Stated problem — Your task is to print all of the material verbatim.

Information shown —
___

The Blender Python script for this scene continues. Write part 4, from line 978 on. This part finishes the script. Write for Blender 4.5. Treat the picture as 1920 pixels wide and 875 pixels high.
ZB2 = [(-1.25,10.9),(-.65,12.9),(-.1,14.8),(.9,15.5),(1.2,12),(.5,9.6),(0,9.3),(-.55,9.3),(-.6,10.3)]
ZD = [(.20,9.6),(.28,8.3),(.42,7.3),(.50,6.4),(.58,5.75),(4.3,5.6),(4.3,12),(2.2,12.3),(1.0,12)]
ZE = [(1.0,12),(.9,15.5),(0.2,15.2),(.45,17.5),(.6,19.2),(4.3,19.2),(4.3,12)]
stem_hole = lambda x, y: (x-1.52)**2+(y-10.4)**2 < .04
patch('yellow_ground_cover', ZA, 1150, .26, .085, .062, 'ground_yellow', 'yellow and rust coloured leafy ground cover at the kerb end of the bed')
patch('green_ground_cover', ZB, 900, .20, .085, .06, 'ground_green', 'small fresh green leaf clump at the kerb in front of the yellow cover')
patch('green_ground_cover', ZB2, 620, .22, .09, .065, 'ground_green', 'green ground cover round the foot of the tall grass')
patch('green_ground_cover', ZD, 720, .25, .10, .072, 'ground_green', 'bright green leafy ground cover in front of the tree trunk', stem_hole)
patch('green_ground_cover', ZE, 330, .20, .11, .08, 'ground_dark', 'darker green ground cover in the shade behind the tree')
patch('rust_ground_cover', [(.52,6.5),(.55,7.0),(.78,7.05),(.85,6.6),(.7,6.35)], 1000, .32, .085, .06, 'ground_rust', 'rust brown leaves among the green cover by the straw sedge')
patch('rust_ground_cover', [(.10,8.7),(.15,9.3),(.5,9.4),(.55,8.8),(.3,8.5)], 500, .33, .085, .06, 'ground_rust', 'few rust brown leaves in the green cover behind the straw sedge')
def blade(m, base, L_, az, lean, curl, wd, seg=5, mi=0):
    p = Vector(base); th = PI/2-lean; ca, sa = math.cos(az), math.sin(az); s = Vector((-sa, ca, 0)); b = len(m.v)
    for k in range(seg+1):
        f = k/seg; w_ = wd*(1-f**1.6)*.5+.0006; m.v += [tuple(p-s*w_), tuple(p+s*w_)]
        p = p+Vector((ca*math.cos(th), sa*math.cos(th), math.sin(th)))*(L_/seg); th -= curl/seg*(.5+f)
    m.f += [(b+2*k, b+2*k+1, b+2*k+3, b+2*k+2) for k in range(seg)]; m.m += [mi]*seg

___

Response to the exercise —
The Blender Python script for this scene continues. Write part 4, from line 978 on. This part finishes the script. Write for Blender 4.5. Treat the picture as 1920 pixels wide and 875 pixels high.
ZB2 = [(-1.25,10.9),(-.65,12.9),(-.1,14.8),(.9,15.5),(1.2,12),(.5,9.6),(0,9.3),(-.55,9.3),(-.6,10.3)]
ZD = [(.20,9.6),(.28,8.3),(.42,7.3),(.50,6.4),(.58,5.75),(4.3,5.6),(4.3,12),(2.2,12.3),(1.0,12)]
ZE = [(1.0,12),(.9,15.5),(0.2,15.2),(.45,17.5),(.6,19.2),(4.3,19.2),(4.3,12)]
stem_hole = lambda x, y: (x-1.52)**2+(y-10.4)**2 < .04
patch('yellow_ground_cover', ZA, 1150, .26, .085, .062, 'ground_yellow', 'yellow and rust coloured leafy ground cover at the kerb end of the bed')
patch('green_ground_cover', ZB, 900, .20, .085, .06, 'ground_green', 'small fresh green leaf clump at the kerb in front of the yellow cover')
patch('green_ground_cover', ZB2, 620, .22, .09, .065, 'ground_green', 'green ground cover round the foot of the tall grass')
patch('green_ground_cover', ZD, 720, .25, .10, .072, 'ground_green', 'bright green leafy ground cover in front of the tree trunk', stem_hole)
patch('green_ground_cover', ZE, 330, .20, .11, .08, 'ground_dark', 'darker green ground cover in the shade behind the tree')
patch('rust_ground_cover', [(.52,6.5),(.55,7.0),(.78,7.05),(.85,6.6),(.7,6.35)], 1000, .32, .085, .06, 'ground_rust', 'rust brown leaves among the green cover by the straw sedge')
patch('rust_ground_cover', [(.10,8.7),(.15,9.3),(.5,9.4),(.55,8.8),(.3,8.5)], 500, .33, .085, .06, 'ground_rust', 'few rust brown leaves in the green cover behind the straw sedge')
def blade(m, base, L_, az, lean, curl, wd, seg=5, mi=0):
    p = Vector(base); th = PI/2-lean; ca, sa = math.cos(az), math.sin(az); s = Vector((-sa, ca, 0)); b = len(m.v)
    for k in range(seg+1):
        f = k/seg; w_ = wd*(1-f**1.6)*.5+.0006; m.v += [tuple(p-s*w_), tuple(p+s*w_)]
        p = p+Vector((ca*math.cos(th), sa*math.cos(th), math.sin(th)))*(L_/seg); th -= curl/seg*(.5+f)
    m.f += [(b+2*k, b+2*k+1, b+2*k+3, b+2*k+2) for k in range(seg)]; m.m += [mi]*seg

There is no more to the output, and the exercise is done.